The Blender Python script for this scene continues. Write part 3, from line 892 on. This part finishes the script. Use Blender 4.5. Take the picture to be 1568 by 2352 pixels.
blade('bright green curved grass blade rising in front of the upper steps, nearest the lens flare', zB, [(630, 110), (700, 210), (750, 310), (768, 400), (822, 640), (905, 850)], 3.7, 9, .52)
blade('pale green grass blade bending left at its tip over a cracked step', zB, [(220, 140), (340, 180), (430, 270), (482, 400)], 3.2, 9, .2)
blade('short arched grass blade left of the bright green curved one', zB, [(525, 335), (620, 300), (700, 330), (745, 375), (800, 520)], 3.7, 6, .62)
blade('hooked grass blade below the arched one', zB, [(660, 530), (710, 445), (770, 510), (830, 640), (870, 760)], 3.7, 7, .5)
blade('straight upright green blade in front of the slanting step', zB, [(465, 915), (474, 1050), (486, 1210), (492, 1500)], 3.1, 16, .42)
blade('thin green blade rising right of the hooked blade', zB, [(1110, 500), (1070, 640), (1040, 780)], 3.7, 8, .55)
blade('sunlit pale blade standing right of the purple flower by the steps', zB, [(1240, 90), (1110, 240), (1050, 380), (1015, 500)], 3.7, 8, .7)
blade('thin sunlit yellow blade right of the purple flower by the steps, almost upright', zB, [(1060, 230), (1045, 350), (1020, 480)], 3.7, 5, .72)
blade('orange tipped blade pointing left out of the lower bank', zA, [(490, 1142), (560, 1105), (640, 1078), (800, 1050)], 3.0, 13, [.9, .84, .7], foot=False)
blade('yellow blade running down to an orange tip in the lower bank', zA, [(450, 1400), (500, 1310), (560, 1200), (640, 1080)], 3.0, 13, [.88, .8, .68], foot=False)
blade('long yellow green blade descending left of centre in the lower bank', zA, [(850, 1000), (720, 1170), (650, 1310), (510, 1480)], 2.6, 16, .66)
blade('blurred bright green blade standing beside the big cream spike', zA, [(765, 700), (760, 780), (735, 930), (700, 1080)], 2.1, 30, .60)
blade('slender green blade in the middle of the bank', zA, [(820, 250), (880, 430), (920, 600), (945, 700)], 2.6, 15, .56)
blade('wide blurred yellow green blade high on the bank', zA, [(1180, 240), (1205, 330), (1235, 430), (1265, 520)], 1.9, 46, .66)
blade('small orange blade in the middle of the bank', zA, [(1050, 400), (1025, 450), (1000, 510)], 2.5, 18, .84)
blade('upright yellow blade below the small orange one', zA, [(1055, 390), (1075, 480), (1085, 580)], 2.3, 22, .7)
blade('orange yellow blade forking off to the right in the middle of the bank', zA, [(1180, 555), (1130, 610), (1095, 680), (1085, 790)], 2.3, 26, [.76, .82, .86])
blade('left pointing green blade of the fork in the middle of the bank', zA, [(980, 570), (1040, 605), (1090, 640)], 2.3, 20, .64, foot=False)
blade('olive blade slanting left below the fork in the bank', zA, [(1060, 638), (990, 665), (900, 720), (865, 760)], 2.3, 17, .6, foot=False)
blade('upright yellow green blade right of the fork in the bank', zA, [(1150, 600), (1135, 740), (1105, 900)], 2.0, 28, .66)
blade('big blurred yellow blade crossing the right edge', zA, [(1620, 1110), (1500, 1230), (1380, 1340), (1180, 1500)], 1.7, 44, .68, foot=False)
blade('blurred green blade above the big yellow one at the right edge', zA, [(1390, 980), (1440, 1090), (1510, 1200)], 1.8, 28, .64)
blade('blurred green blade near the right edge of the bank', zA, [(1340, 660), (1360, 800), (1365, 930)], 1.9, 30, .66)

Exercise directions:
Copy every line verbatim.

Written answer:
The Blender Python script for this scene continues. Write part 3, from line 892 on. This part finishes the script. Use Blender 4.5. Take the picture to be 1568 by 2352 pixels.
blade('bright green curved grass blade rising in front of the upper steps, nearest the lens flare', zB, [(630, 110), (700, 210), (750, 310), (768, 400), (822, 640), (905, 850)], 3.7, 9, .52)
blade('pale green grass blade bending left at its tip over a cracked step', zB, [(220, 140), (340, 180), (430, 270), (482, 400)], 3.2, 9, .2)
blade('short arched grass blade left of the bright green curved one', zB, [(525, 335), (620, 300), (700, 330), (745, 375), (800, 520)], 3.7, 6, .62)
blade('hooked grass blade below the arched one', zB, [(660, 530), (710, 445), (770, 510), (830, 640), (870, 760)], 3.7, 7, .5)
blade('straight upright green blade in front of the slanting step', zB, [(465, 915), (474, 1050), (486, 1210), (492, 1500)], 3.1, 16, .42)
blade('thin green blade rising right of the hooked blade', zB, [(1110, 500), (1070, 640), (1040, 780)], 3.7, 8, .55)
blade('sunlit pale blade standing right of the purple flower by the steps', zB, [(1240, 90), (1110, 240), (1050, 380), (1015, 500)], 3.7, 8, .7)
blade('thin sunlit yellow blade right of the purple flower by the steps, almost upright', zB, [(1060, 230), (1045, 350), (1020, 480)], 3.7, 5, .72)
blade('orange tipped blade pointing left out of the lower bank', zA, [(490, 1142), (560, 1105), (640, 1078), (800, 1050)], 3.0, 13, [.9, .84, .7], foot=False)
blade('yellow blade running down to an orange tip in the lower bank', zA, [(450, 1400), (500, 1310), (560, 1200), (640, 1080)], 3.0, 13, [.88, .8, .68], foot=False)
blade('long yellow green blade descending left of centre in the lower bank', zA, [(850, 1000), (720, 1170), (650, 1310), (510, 1480)], 2.6, 16, .66)
blade('blurred bright green blade standing beside the big cream spike', zA, [(765, 700), (760, 780), (735, 930), (700, 1080)], 2.1, 30, .60)
blade('slender green blade in the middle of the bank', zA, [(820, 250), (880, 430), (920, 600), (945, 700)], 2.6, 15, .56)
blade('wide blurred yellow green blade high on the bank', zA, [(1180, 240), (1205, 330), (1235, 430), (1265, 520)], 1.9, 46, .66)
blade('small orange blade in the middle of the bank', zA, [(1050, 400), (1025, 450), (1000, 510)], 2.5, 18, .84)
blade('upright yellow blade below the small orange one', zA, [(1055, 390), (1075, 480), (1085, 580)], 2.3, 22, .7)
blade('orange yellow blade forking off to the right in the middle of the bank', zA, [(1180, 555), (1130, 610), (1095, 680), (1085, 790)], 2.3, 26, [.76, .82, .86])
blade('left pointing green blade of the fork in the middle of the bank', zA, [(980, 570), (1040, 605), (1090, 640)], 2.3, 20, .64, foot=False)
blade('olive blade slanting left below the fork in the bank', zA, [(1060, 638), (990, 665), (900, 720), (865, 760)], 2.3, 17, .6, foot=False)
blade('upright yellow green blade right of the fork in the bank', zA, [(1150, 600), (1135, 740), (1105, 900)], 2.0, 28, .66)
blade('big blurred yellow blade crossing the right edge', zA, [(1620, 1110), (1500, 1230), (1380, 1340), (1180, 1500)], 1.7, 44, .68, foot=False)
blade('blurred green blade above the big yellow one at the right edge', zA, [(1390, 980), (1440, 1090), (1510, 1200)], 1.8, 28, .64)
blade('blurred green blade near the right edge of the bank', zA, [(1340, 660), (1360, 800), (1365, 930)], 1.9, 30, .66)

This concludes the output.